November 7, 2005

This Post is Old!

The post you are reading is years old and may not represent my current views. I started blogging around the time I first began to study philosophy, age 17. In my view, the point of philosophy is to expose our beliefs to rational scrutiny so we can revise them and get better beliefs that are more likely to be true. That's what I've been up to all these years, and this blog has been part of that process. For my latest thoughts, please see the front page.

Renewable Energy and the Death of Quantum Mechanics (Wishful Thinking)

From The Guardian via Slashdot: Dr. Randell Mills of Blacklight Technology claims to have invented a new energy source that supposedly works by moving the electrons of hydrogen atoms in ordinary water closer to the nucleus, thus causing a very large release of energy. Dr. Mills calls the new form of hydrogen "hydrino." The (alleged) new technology would reduce energy costs to about 24% of the coal energy, or 20% that of nuclear. There is only one problem: according to quantum mechanics, Dr. Mills's results are impossible.

In standard quantum mechanics, the smallest possible distance between the electron and the nucleus (a single proton) in the hydrogen atom is fixed and cannot be reduced (says The Guardian - it was my understanding that just about anything could happen in quantum mechanics and the electron "shells" were merely regions where the electron's waveform might collapse with high probability, but what do I know? Then again, what does The Guardian know?). Dr. Mills has developed a new theory, which is more closely related to classical physics then is standard quantum theory. This theory was published under the title "Classical Quantum Mechanics" in the December 2003 issue of the peer-reviewed journal Physics Essays. This theory was heavily criticized by Dr. Andreas Rathke of the European Space Agency in a paper entitled "A Critical Analysis of the Hydrino Model" in the May 2005 edition of the New Journal of Physics (abstract available online here). Dr. Rathke claims that Dr. Mills's theory is the result of mathematical mistakes. There have, however, been others who have claimed that it is Rathke's calculations that are mistaken, and Mills's invention would seem to show that these are in the right.

At least two academic scientists have inspected Dr. Mills's research and been convinced that it does in fact work. These are Professor Rick Maas of the University of North Carolina chemistry department, and Professor Randy Booker, a physicist, also from UNC. Professor Maas said that the two of them had "put [their] professional reputations on the line" with the claim that Dr. Mills's data is, at the last, compelling and worthy of further investigation. However, quantum mechanics remains entrenched, and scientists will (rightly) continue to be very skeptical as the possibility is examined further.

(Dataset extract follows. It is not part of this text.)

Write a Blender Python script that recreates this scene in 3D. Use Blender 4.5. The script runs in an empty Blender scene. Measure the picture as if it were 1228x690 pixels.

Corporations and venture capitalists are somewhat less skeptical. Tens of millions of dollars have been invested in Blacklight Technologies to develop this idea. The first product, they say, will be a household heater, hopefully to be made available within four years. There is also research being done at NASA on using the technology in spacecrafts.

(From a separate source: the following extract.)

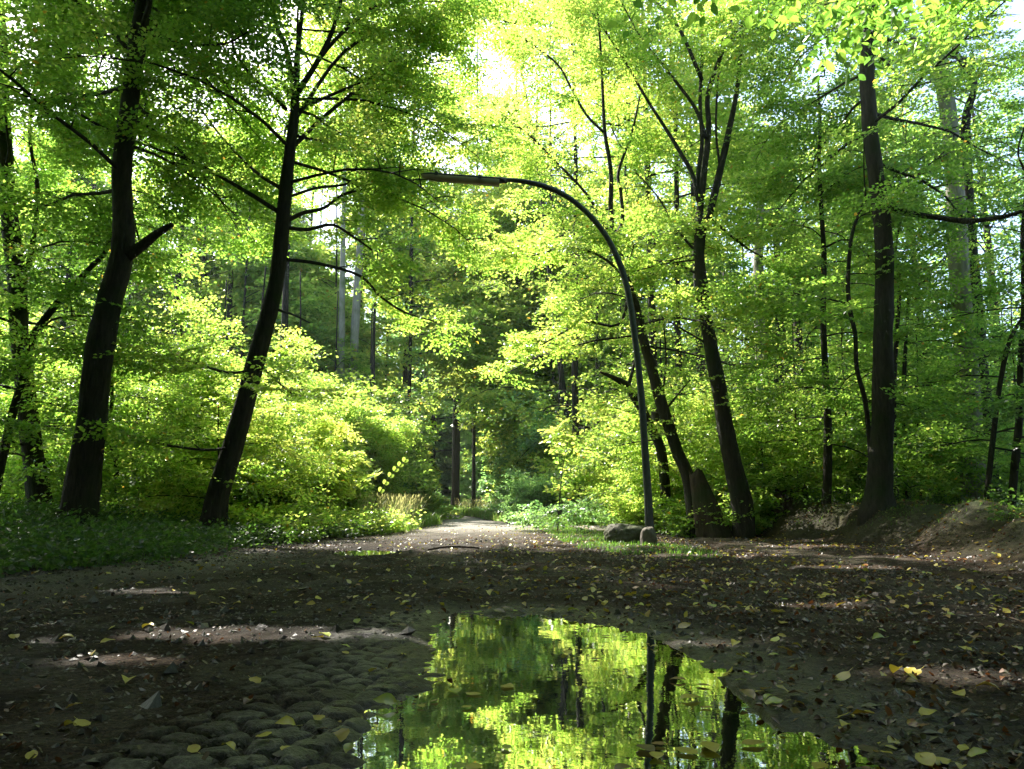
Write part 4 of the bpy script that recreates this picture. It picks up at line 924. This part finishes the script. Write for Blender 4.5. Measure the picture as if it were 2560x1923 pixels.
# ------------------------------------------------------------------ rocks, stumps, log
def blob(name, c, rx, ry, rz, m, label, cat, amp=.18, squash=2.4, seed=1, tilt=0, fr=1.6):
    nu, nv = 48, 28; V = []; 
    for j in range(nv + 1):
        ph = math.pi * j / nv
        for i in range(nu):
            th = 2 * math.pi * i / nu
            d = np.array([math.sin(ph) * math.cos(th), math.sin(ph) * math.sin(th), math.cos(ph)])
            s = 1 / (abs(d[0]) ** squash + abs(d[1]) ** squash + abs(d[2]) ** squash) ** (1 / squash)
            k = 1 + amp * (float(fbm(np.array([d[0] * fr + seed]), np.array([d[1] * fr + d[2] * fr * 1.7 + seed]), seed)[0]) - .5) * 2
            k += amp * .35 * (float(vn(np.array([d[0] * 7 + seed]), np.array([d[1] * 7 + d[2] * 9]), seed)[0]) - .5)
            V.append(d * s * k * [rx, ry, rz])
    V = np.array(V); ct, stt = math.cos(tilt), math.sin(tilt); V = np.stack([V[:, 0] * ct + V[:, 2] * stt, V[:, 1], -V[:, 0] * stt + V[:, 2] * ct], 1)
    F = np.array([[j * nu + i, j * nu + (i + 1) % nu, (j + 1) * nu + (i + 1) % nu, (j + 1) * nu + i] for j in range(nv) for i in range(nu)])
    o = link(name, raw_mesh(name, V, F[:, ::-1], m, smooth=True), loc=tuple(c)); return tag(o, label, cat)
c = P(1565, 1338, 14.3); blob('boulder', (c[0], 14.3, gz(c[0], 14.3) + .12), .37, .27, .21, M_ROCK, 'flat mossy boulder lying left of the lamp post foot', 'boulder', .22, 3.6, 3)
c = P(1622, 1345, 13.5); blob('stone', (c[0] - .02, 13.42, gz(c[0], 13.42) + .10), .14, .14, .21, M_CONC, 'rough upright stone set against the foot of the lamp post', 'stone', .14, 2.8, 8)

def stump(name, label, cat, base, topc, r0, r1, jag, seed, m=M_DEAD):
    nseg, n = 20, 12; V = []; base = np.array(base); topc = np.array(topc)
    for i in range(n + 1):
        f = i / n
        for k in range(nseg):
            an = k / nseg * 2 * math.pi; rr = (r0 + (r1 - r0) * f) * (1 + .16 * math.cos(an * 5 + seed) * (1 - f) + .10 * math.sin(an * 3 + seed * 2))
            hj = (float(vn(np.array([math.cos(an) * 2.3 + seed]), np.array([math.sin(an) * 2.3]), 4)[0])) * jag * f
            V.append(base + (topc - base) * f + np.array([math.cos(an) * rr, math.sin(an) * rr, hj]))
    V.append(topc + np.array([0, 0, -.08])); V = np.array(V) - base
    F = [[i * nseg + k, i * nseg + (k + 1) % nseg, (i + 1) * nseg + (k + 1) % nseg, (i + 1) * nseg + k] for i in range(n) for k in range(nseg)]
    for k in range(0, nseg, 2): F.append([len(V) - 1, n * nseg + k, n * nseg + k + 1, n * nseg + (k + 2) % nseg])
    o = link(name, raw_mesh(name, V, np.array(F), m, smooth=True), loc=tuple(base)); return tag(o, label, cat)
s0 = P(1772, 1235, 17.9); g0 = gz(s0[0], 17.9)
stump('tree_stump', 'black rotten stump leaning against the leaning trunk', 'stump', (s0[0] + .10, 17.8, g0 - .1), (s0[0] - .28, 17.95, P(0, 1192, 17.9)[2]), .40, .15, .22, 2)
s0 = P(1975, 1260, 18.6); g0 = gz(s0[0], 18.6)
stump('tree_stump', 'low jagged stump on the bank between forked trunk and slender stem', 'stump', (s0[0], 18.6, g0 - .1), (s0[0] + .05, 18.6, g0 + .28), .50, .36, .45, 5)
s0 = P(362, 1270, 20); g0 = gz(s0[0], 20)
stump('tree_stump', 'tall broken stump far back between the two left trunks', 'stump', (s0[0], 20, g0 - .1), (s0[0], 20, P(0, 1140, 20)[2]), .20, .13, .2, 7)
lg = P(705, 1308, 15.5); gl_ = gz(lg[0], 15.5)
def logs():
    b = Bag(); V, F = tube(catmull([[lg[0] - .35, 15.6, gl_ + .16], [lg[0], 15.5, gl_ + .2], [lg[0] + .22, 15.4, gl_ + .22]], 4), [.11] * 4 + [.115] * 5, 12, rough=.2, seed=3); b.add(V, F)
    o = link('fallen_log', b.build('fallen_log', [M_DEAD], lg)); o.location = tuple(lg); tag(o, 'short dark log lying in the undergrowth at the left verge', 'log')
    b = Bag(); V, F = tube([[lg[0] + .15, 15.4, gl_ + .28], [lg[0] + .3, 15.35, gl_ + .38], [lg[0] + .42, 15.3, gl_ + .42]], [.03, .024, .015], 6, seed=3); b.add(V, F)
    link('branch', b.build('branch', [M_DEAD], lg), o)
logs()
# pale arching stem and sprig near the bright bush
def sprig():
    b = Bag(); q = catmull([P(745, 1310, 20), P(765, 1240, 20), P(785, 1195, 20), P(800, 1165, 20)], 4); V, F = tube(q, np.linspace(.022, .010, len(q)), 6); b.add(V, F)
    q2 = catmull([P(779, 1208, 20), P(795, 1206, 20), P(812, 1200, 20)], 3); V, F = tube(q2, np.linspace(.01, .005, len(q2)), 5); b.add(V, F)
    root = tag(link('maple_sapling', None, loc=tuple(q[0])), 'thin pale curved stem with a bright yellow-green leaf tuft, left of the path', 'young tree')
    link('trunk', b.build('trunk', [M_PALE], q[0]), root); cr = Crown()
    for k in range(34): 
        c = P(825, 1160, 20) if k < 22 else P(840, 1205, 20); cr.spray(c + R.normal(0, 1, 3) * [.38, .3, .16], random.uniform(0, 6.28), random.uniform(-.3, .3), .6, .84)
    link('crown', cr.mesh('crown', q[0], [M_LEAF, M_BARK], TEMPL_BIG, 1.1), root)
    q = catmull([P(930, 1275, 19), P(950, 1230, 19), P(980, 1185, 19), P(1010, 1155, 19)], 5)
    root = tag(link('shoot', None, loc=tuple(q[0])), 'single shoot with two rows of round leaves in front of the largest bush', 'plant')
    b = Bag(); V, F = tube(q, np.linspace(.010, .003, len(q)), 5); b.add(V, F); link('stem', b.build('stem', [M_BARK], q[0]), root)
    V, F, T = [], [], []; n = 0
    for i in range(5, len(q), 2):
        for s in (-1, 1):
            d = np.array([.35 * s + .3, -.1 * s, .5 - .25 * s]); d /= np.linalg.norm(d); nrm = np.array([.2, -.9, .35]); sdv = np.cross(nrm, d); sdv /= np.linalg.norm(sdv); L_ = .13
            ring = [q[i] + d * L_ * (.5 - .5 * math.cos(t)) + sdv * L_ * .36 * math.sin(t) for t in np.arange(8) / 8 * 2 * math.pi]
            V += ring; F.append([n + k for k in range(8)]); T.append(.7 + random.uniform(-.1, .1)); n += 8
    link('foliage', raw_mesh('foliage', np.array(V) - q[0], np.array(F), M_LEAF, np.array(T)), root)
sprig()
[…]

In case you are wondering how this news item came to be on this blog, I am deeply troubled by quantum mechanics and think, philosophically and theologically that it ought not to be true. The real world simply cannot be stochastic (can it?). I don't know if Dr. Mills's theory is actually deterministic, but it gives me hope that the world might be a comprehensible place after all (I never really gave up hoping). Note that the founders of modern science (Descartes, Galileo, Newton, Boyle, etc.) would have said almost unanimously that if quantum mechanics was true, science (they would have said "mechanistic natural philosophy") was a failure. I am inclined to agree.